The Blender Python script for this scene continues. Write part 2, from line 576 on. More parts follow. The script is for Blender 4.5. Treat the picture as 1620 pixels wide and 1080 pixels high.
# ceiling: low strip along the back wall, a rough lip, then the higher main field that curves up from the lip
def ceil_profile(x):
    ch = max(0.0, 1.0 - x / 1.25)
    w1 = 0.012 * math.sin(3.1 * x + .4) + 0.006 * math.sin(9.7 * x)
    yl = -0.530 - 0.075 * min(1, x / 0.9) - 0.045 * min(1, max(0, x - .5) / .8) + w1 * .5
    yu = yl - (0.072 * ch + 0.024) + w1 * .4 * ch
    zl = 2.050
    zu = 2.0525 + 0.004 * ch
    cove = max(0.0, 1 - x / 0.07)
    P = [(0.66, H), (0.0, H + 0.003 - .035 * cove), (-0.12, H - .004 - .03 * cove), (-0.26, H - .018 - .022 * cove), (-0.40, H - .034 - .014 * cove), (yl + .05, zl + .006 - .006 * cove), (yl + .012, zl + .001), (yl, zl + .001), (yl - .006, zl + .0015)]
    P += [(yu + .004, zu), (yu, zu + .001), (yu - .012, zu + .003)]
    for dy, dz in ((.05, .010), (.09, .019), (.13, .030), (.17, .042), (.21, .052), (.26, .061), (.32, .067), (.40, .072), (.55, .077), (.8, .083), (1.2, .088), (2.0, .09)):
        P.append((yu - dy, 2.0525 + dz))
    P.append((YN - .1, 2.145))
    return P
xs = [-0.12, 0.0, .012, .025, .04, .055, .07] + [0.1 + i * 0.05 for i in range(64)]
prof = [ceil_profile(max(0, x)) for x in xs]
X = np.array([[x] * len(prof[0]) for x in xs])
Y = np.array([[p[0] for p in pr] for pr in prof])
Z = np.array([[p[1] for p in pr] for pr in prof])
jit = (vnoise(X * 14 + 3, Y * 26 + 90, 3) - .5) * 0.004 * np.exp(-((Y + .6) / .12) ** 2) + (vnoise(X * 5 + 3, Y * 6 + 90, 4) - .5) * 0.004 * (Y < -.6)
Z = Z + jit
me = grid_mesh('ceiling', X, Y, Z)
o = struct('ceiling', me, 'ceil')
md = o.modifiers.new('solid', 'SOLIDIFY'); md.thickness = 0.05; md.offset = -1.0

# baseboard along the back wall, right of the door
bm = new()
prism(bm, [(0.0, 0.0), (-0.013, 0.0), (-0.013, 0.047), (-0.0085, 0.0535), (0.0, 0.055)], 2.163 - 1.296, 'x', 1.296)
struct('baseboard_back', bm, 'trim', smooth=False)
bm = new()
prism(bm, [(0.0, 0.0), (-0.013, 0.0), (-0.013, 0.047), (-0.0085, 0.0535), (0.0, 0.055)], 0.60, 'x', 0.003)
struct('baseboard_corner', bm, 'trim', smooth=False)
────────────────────
**Your goal:** All of the data needs to be reproduced exactly, with no line missing.

**Correct answer:**
The Blender Python script for this scene continues. Write part 2, from line 576 on. More parts follow. The script is for Blender 4.5. Treat the picture as 1620 pixels wide and 1080 pixels high.
# ceiling: low strip along the back wall, a rough lip, then the higher main field that curves up from the lip
def ceil_profile(x):
    ch = max(0.0, 1.0 - x / 1.25)
    w1 = 0.012 * math.sin(3.1 * x + .4) + 0.006 * math.sin(9.7 * x)
    yl = -0.530 - 0.075 * min(1, x / 0.9) - 0.045 * min(1, max(0, x - .5) / .8) + w1 * .5
    yu = yl - (0.072 * ch + 0.024) + w1 * .4 * ch
    zl = 2.050
    zu = 2.0525 + 0.004 * ch
    cove = max(0.0, 1 - x / 0.07)
    P = [(0.66, H), (0.0, H + 0.003 - .035 * cove), (-0.12, H - .004 - .03 * cove), (-0.26, H - .018 - .022 * cove), (-0.40, H - .034 - .014 * cove), (yl + .05, zl + .006 - .006 * cove), (yl + .012, zl + .001), (yl, zl + .001), (yl - .006, zl + .0015)]
    P += [(yu + .004, zu), (yu, zu + .001), (yu - .012, zu + .003)]
    for dy, dz in ((.05, .010), (.09, .019), (.13, .030), (.17, .042), (.21, .052), (.26, .061), (.32, .067), (.40, .072), (.55, .077), (.8, .083), (1.2, .088), (2.0, .09)):
        P.append((yu - dy, 2.0525 + dz))
    P.append((YN - .1, 2.145))
    return P
xs = [-0.12, 0.0, .012, .025, .04, .055, .07] + [0.1 + i * 0.05 for i in range(64)]
prof = [ceil_profile(max(0, x)) for x in xs]
X = np.array([[x] * len(prof[0]) for x in xs])
Y = np.array([[p[0] for p in pr] for pr in prof])
Z = np.array([[p[1] for p in pr] for pr in prof])
jit = (vnoise(X * 14 + 3, Y * 26 + 90, 3) - .5) * 0.004 * np.exp(-((Y + .6) / .12) ** 2) + (vnoise(X * 5 + 3, Y * 6 + 90, 4) - .5) * 0.004 * (Y < -.6)
Z = Z + jit
me = grid_mesh('ceiling', X, Y, Z)
o = struct('ceiling', me, 'ceil')
md = o.modifiers.new('solid', 'SOLIDIFY'); md.thickness = 0.05; md.offset = -1.0

# baseboard along the back wall, right of the door
bm = new()
prism(bm, [(0.0, 0.0), (-0.013, 0.0), (-0.013, 0.047), (-0.0085, 0.0535), (0.0, 0.055)], 2.163 - 1.296, 'x', 1.296)
struct('baseboard_back', bm, 'trim', smooth=False)
bm = new()
prism(bm, [(0.0, 0.0), (-0.013, 0.0), (-0.013, 0.047), (-0.0085, 0.0535), (0.0, 0.055)], 0.60, 'x', 0.003)
struct('baseboard_corner', bm, 'trim', smooth=False)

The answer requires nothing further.